(Task description)
Give again exactly the lines that run from the start of the records to the line holding "sc.camera = camo", both ends counted. Do not include the pictures.

(Provided entries)
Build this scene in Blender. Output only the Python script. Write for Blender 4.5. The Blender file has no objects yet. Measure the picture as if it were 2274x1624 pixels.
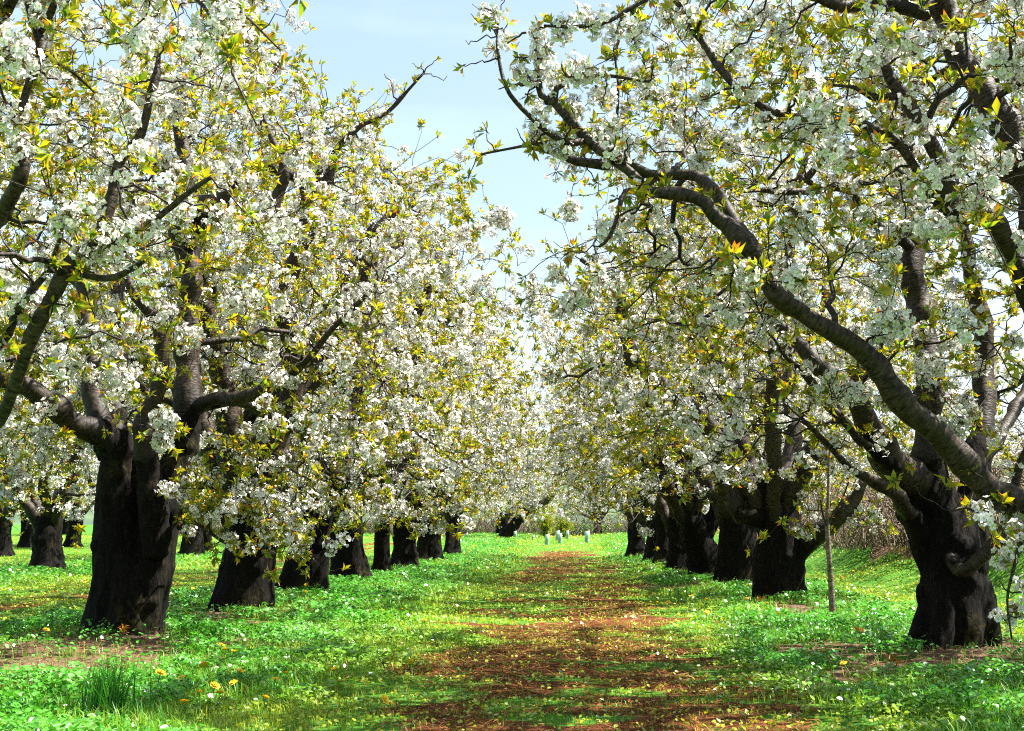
import bpy, math
import numpy as np
from mathutils import noise as mnoise, Vector

# ------------------------------------------------------------------ camera, world, sun, exposure
sc = bpy.context.scene
COL = sc.collection
F = 3000.0                      # focal length in pixels of a 2273 px wide picture
CAMZ = 0.95
PITCH = math.atan(357.0 / F)
YAW = math.atan(113.5 / F)
cam = bpy.data.cameras.new("camera")
cam.sensor_width = 36.0
cam.lens = F / 2273.0 * 36.0
cam.clip_start = 0.1
cam.clip_end = 6000.0
cam.dof.use_dof = True
cam.dof.focus_distance = 12.0
cam.dof.aperture_fstop = 11.0
camo = bpy.data.objects.new("camera", cam)
camo.location = (0, 0, CAMZ)
camo.rotation_euler = (math.pi / 2 + PITCH, 0, YAW)
COL.objects.link(camo)
sc.camera = camo

SUN_EL = math.radians(57)
SUN_AZ = math.radians(80)       # clockwise from +Y (north) towards +X
w = bpy.data.worlds.new("World")
sc.world = w
w.use_nodes = True
nt = w.node_tree
nt.nodes.clear()
out = nt.nodes.new("ShaderNodeOutputWorld")
bg = nt.nodes.new("ShaderNodeBackground")
sky = nt.nodes.new("ShaderNodeTexSky")
sky.sky_type = 'NISHITA'
sky.sun_disc = False
sky.sun_elevation = SUN_EL
sky.sun_rotation = SUN_AZ
sky.air_density = 1.0
sky.dust_density = 1.5
sky.ozone_density = 0.6
tc = nt.nodes.new("ShaderNodeTexCoord")
mp = nt.nodes.new("ShaderNodeMapping")
mp.inputs['Scale'].default_value = (1.2, 1.2, 5.0)
cn = nt.nodes.new("ShaderNodeTexNoise")
cn.inputs['Scale'].default_value = 2.2
cn.inputs['Detail'].default_value = 6
cr = nt.nodes.new("ShaderNodeMapRange")
cr.inputs['From Min'].default_value = 0.38
cr.inputs['From Max'].default_value = 0.72
cr.inputs['To Min'].default_value = 0.2
cr.inputs['To Max'].default_value = 0.5
cm = nt.nodes.new("ShaderNodeMixRGB")
cm.inputs['Color2'].default_value = (7.3, 9.2, 10.6, 1)
nt.links.new(tc.outputs['Generated'], mp.inputs['Vector'])
nt.links.new(mp.outputs[0], cn.inputs['Vector'])
nt.links.new(cn.outputs['Fac'], cr.inputs['Value'])
nt.links.new(cr.outputs[0], cm.inputs['Fac'])
nt.links.new(sky.outputs[0], cm.inputs['Color1'])
nt.links.new(cm.outputs[0], bg.inputs['Color'])
bg.inputs['Strength'].default_value = 0.052
nt.links.new(bg.outputs[0], out.inputs['Surface'])

sl = bpy.data.lights.new("sun", 'SUN')
sl.energy = 5.0
sl.angle = math.radians(0.5)
sl.color = (1.0, 0.955, 0.88)
so = bpy.data.objects.new("sun", sl)
sd = Vector((math.sin(SUN_AZ) * math.cos(SUN_EL), math.cos(SUN_AZ) * math.cos(SUN_EL), math.sin(SUN_EL)))
so.rotation_euler = sd.to_track_quat('Z', 'Y').to_euler()
so.location = (20, 0, 30)
COL.objects.link(so)

vs = sc.view_settings
vs.view_transform = 'Standard'
vs.look = 'None'
vs.exposure = 2.05
vs.gamma = 1.0
vs.use_curve_mapping = False
sc.cycles.max_bounces = 6
sc.cycles.diffuse_bounces = 2
sc.cycles.glossy_bounces = 2
sc.cycles.transmission_bounces = 4
sc.cycles.use_denoising = False
sc.cycles.use_adaptive_sampling = True
sc.cycles.filter_width = 1.1

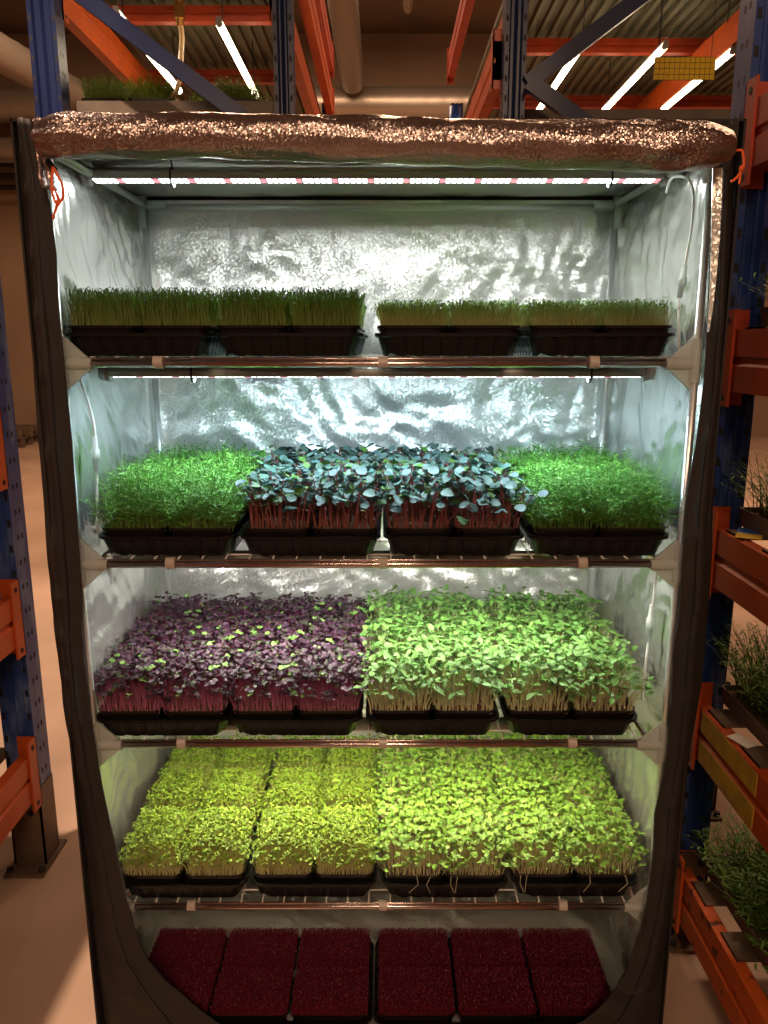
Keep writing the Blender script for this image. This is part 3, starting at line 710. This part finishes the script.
def crop_chive(seed, H=0.073, n=760, cols=((0.15,0.22,0.03),(0.048,0.15,0.016)), seedy=0.6, w=PW, d=PD):
    rnd = random.Random(seed); st = PM(); sd = PM()
    for x, y in spots(rnd, n, w, d, 0.008):
        h = H*(rnd.uniform(0.72, 1.08)); pts = bendpts(rnd, x, y, h, 0.011, 0.008, w, d, 4)
        g = jit(cols[1], rnd, 0.3); st.stalk(pts, 0.0010, 0.0008, mixc(cols[0], (0.5, 0.42, 0.2), 0.25), g)
        if rnd.random() < seedy:
            p = Vector(pts[-1]); hd = rnd.uniform(0, 2*PI); q = p + Vector((math.cos(hd), math.sin(hd), 0.3))*rnd.uniform(0.002, 0.006)
            st.stalk([p, q], 0.0005, 0.0004, g, g)
            r = rnd.uniform(0.0010, 0.0016)
            vs = [q + Vector(v)*r for v in ((1,0,0),(-1,0,0),(0,1,0),(0,-1,0),(0,0,1.3),(0,0,-1.3))]
            sd.put(vs, [(0,2,4),(2,1,4),(1,3,4),(3,0,4),(2,0,5),(1,2,5),(3,1,5),(0,3,5)], (0.01, 0.01, 0.01))
    return {'blades': (st, 'stem'), 'seed_husks': (sd, 'seed')}
def crop_chive_short(seed): 
    r = crop_chive(seed, 0.052, 620, ((0.50,0.46,0.20),(0.095,0.20,0.02)), 0.3)
    rnd = random.Random(seed + 50); lf = PM()
    for x, y in spots(rnd, 330, PW, PD, 0.004):
        z = 0.052*rnd.uniform(0.7, 1.1); a = rnd.uniform(0, 2*PI)
        lf.leaf((x, y, z), (math.cos(a), math.sin(a), rnd.uniform(0, 0.9)), 0.009, 0.003, jit((0.11, 0.26, 0.03), rnd, 0.3))
    r['leaves'] = (lf, 'leaf'); return r
def crop_pea(seed):
    rnd = random.Random(seed); st = PM(); lf = PM()
    for x, y in spots(rnd, 300, PW, PD, 0.004):
        h = rnd.uniform(0.070, 0.122)*edge(rnd, x, y)*(1 + 0.10*noise.noise(Vector((x*25, y*25, seed)))); pts = bendpts(rnd, x, y, h, 0.022, 0.036, PW, PD, 5)
        g = jit((0.10, 0.30, 0.06), rnd, 0.3)
        st.stalk(pts, 0.0010, 0.0006, (0.16, 0.28, 0.05), g)
        for k in range(8):
            q = rnd.uniform(0.22, 1.0); i = min(3, int(q*4)); f_ = q*4 - i; p = Vector(pts[i]).lerp(Vector(pts[i+1]), f_)
            a = rnd.uniform(0, 2*PI); e = rnd.uniform(-0.1, 1.0); L = rnd.uniform(0.009, 0.024)
            dirv = Vector((math.cos(a), math.sin(a), e)).normalized(); c = jit((0.12, 0.31, 0.045), rnd, 0.45)
            lf.leaf(p, dirv, L, rnd.uniform(0.0012, 0.0024), c, 0.3, rnd.uniform(-0.1, 0.5), rnd.uniform(-1, 1))
            for s_ in (0.4, 0.75):
                pp = p + dirv*L*s_; a2 = a + rnd.choice((-1, 1))*0.9
                lf.leaf(pp, (math.cos(a2), math.sin(a2), e), L*0.5, 0.0018, c, 0.2, 0.3, rnd.uniform(-1, 1))
    return {'stems': (st, 'stem'), 'leaves': (lf, 'leaf')}
def crop_kale(seed):
    rnd = random.Random(seed); st = PM(); lf = PM()
    for x, y in spots(rnd, 90, PW, PD, 0.006):
        h = rnd.uniform(0.056, 0.112)*edge(rnd, x, y); pts = bendpts(rnd, x, y, h, 0.014, 0.022, PW, PD, 4)
        st.stalk(pts, 0.0014, 0.0011, (0.42, 0.13, 0.10), jit((0.24, 0.07, 0.08), rnd, 0.2), 4)
        for k in range(rnd.choice((2, 3, 3))):
            a = rnd.uniform(0, 2*PI); e = rnd.uniform(0.0, 0.9); p = Vector(pts[-1]) - Vector((0, 0, rnd.uniform(0, 0.012)))
            dv = Vector((math.cos(a), math.sin(a), e)).normalized(); pl = rnd.uniform(0.004, 0.013); q = p + dv*pl
            st.stalk([p, q], 0.0008, 0.0007, (0.17, 0.06, 0.07), (0.20, 0.12, 0.13))
            S = rnd.uniform(0.015, 0.027)
            c = jit((0.048, 0.098, 0.088), rnd, 0.35) if rnd.random() > 0.2 else jit((0.05, 0.12, 0.018), rnd, 0.3)
            lf.leaf(q, (dv.x, dv.y, dv.z - rnd.uniform(0.1, 0.7)), S, S*0.98, c, rnd.uniform(0.05, 0.35), rnd.uniform(-0.1, 0.35), rnd.uniform(-0.7, 0.7), 0.04, True)
    return {'stems': (st, 'stem'), 'leaves': (lf, 'waxleaf')}
def crop_radish(seed):
    rnd = random.Random(seed); st = PM(); lf = PM()
    for x, y in spots(rnd, 380, PW, PD, 0.004):
        h = rnd.uniform(0.062, 0.100)*edge(rnd, x, y); pts = bendpts(rnd, x, y, h, 0.012, 0.024, PW, PD, 4)
        st.stalk(pts, 0.0008, 0.0007, (0.72, 0.26, 0.42), (0.22, 0.025, 0.11))
        a = rnd.uniform(0, 2*PI); green = rnd.random() < 0.07
        for k in range(2 if rnd.random() < 0.6 else 3):
            aa = a + k*PI*0.85 + rnd.uniform(-0.4, 0.4); e = rnd.uniform(-0.2, 0.7)
            c = jit((0.16, 0.30, 0.07), rnd, 0.2) if green else jit((0.046, 0.020, 0.038) if rnd.random() < 0.8 else (0.045, 0.055, 0.030), rnd, 0.4)
            S = rnd.uniform(0.0085, 0.0135)
            lf.leaf(pts[-1], (math.cos(aa), math.sin(aa), e), S, S*0.95, c, 0.25, 0.25, rnd.uniform(-0.6, 0.6), 0.12, True)
    return {'stems': (st, 'stem'), 'leaves': (lf, 'waxleaf')}
def crop_sunflower(seed):
    rnd = random.Random(seed); st = PM(); lf = PM()
    for x, y in spots(rnd, 205, PW, PD, 0.004):
        h = rnd.uniform(0.064, 0.112)*edge(rnd, x, y); pts = bendpts(rnd, x, y, h, 0.015, 0.032, PW, PD, 5)
        st.stalk(pts, 0.0015, 0.0012, (0.80, 0.76, 0.50), jit((0.42, 0.52, 0.22), rnd, 0.15), 4)
        a = rnd.uniform(0, 2*PI)
        for k in range(2):
            aa = a + k*PI*0.9 + rnd.uniform(-0.4, 0.4); S = rnd.uniform(0.014, 0.022)
            c = jit((0.105, 0.235, 0.050), rnd, 0.3)
            lf.leaf(pts[-1], (math.cos(aa), math.sin(aa), rnd.uniform(-0.15, 0.9)), S, S*0.60, c, 0.35, rnd.uniform(0.0, 0.5), rnd.uniform(-0.5, 0.5), 0, True)
    return {'stems': (st, 'stem'), 'leaves': (lf, 'waxleaf')}
def crop_cress(seed):
    rnd = random.Random(seed); st = PM(); lf = PM(); w, d = PW - 0.010, PD - 0.012
    for x, y in spots(rnd, 900, w, d, 0.002):
        ex = abs(x)/(w/2); ey = abs(y)/(d/2); dome = 1 - 0.34*max(ex, ey)**4
        h = 0.084*dome*rnd.uniform(0.80, 1.08)*edge(rnd, x, y, w, d, 0.6); pts = bendpts(rnd, x, y, h, 0.007, 0.012, w, d, 4)
        st.stalk(pts, 0.0007, 0.0006, (0.85, 0.80, 0.45), (0.50, 0.56, 0.16))
        a = rnd.uniform(0, 2*PI)
        for k in range(2):
            aa = a + k*PI + rnd.uniform(-0.5, 0.5); S = rnd.uniform(0.0046, 0.0070)
            lf.leaf(pts[-1], (math.cos(aa), math.sin(aa), rnd.uniform(-0.2, 0.8)), S, S*0.95, jit((0.155, 0.245, 0.024), rnd, 0.4), 0.3, 0.2, rnd.uniform(-0.6, 0.6), 0, True)
    return {'stems': (st, 'stem'), 'leaves': (lf, 'leaf')}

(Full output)
Build this scene in Blender. Output only the Python script. Write for Blender 4.5. The Blender file has no objects yet. Measure the picture as if it were 2274x1624 pixels.
import bpy, math
import numpy as np
from mathutils import noise as mnoise, Vector

# ------------------------------------------------------------------ camera, world, sun, exposure
sc = bpy.context.scene
COL = sc.collection
F = 3000.0                      # focal length in pixels of a 2273 px wide picture
CAMZ = 0.95
PITCH = math.atan(357.0 / F)
YAW = math.atan(113.5 / F)
cam = bpy.data.cameras.new("camera")
cam.sensor_width = 36.0
cam.lens = F / 2273.0 * 36.0
cam.clip_start = 0.1
cam.clip_end = 6000.0
cam.dof.use_dof = True
cam.dof.focus_distance = 12.0
cam.dof.aperture_fstop = 11.0
camo = bpy.data.objects.new("camera", cam)
camo.location = (0, 0, CAMZ)
camo.rotation_euler = (math.pi / 2 + PITCH, 0, YAW)
COL.objects.link(camo)
sc.camera = camo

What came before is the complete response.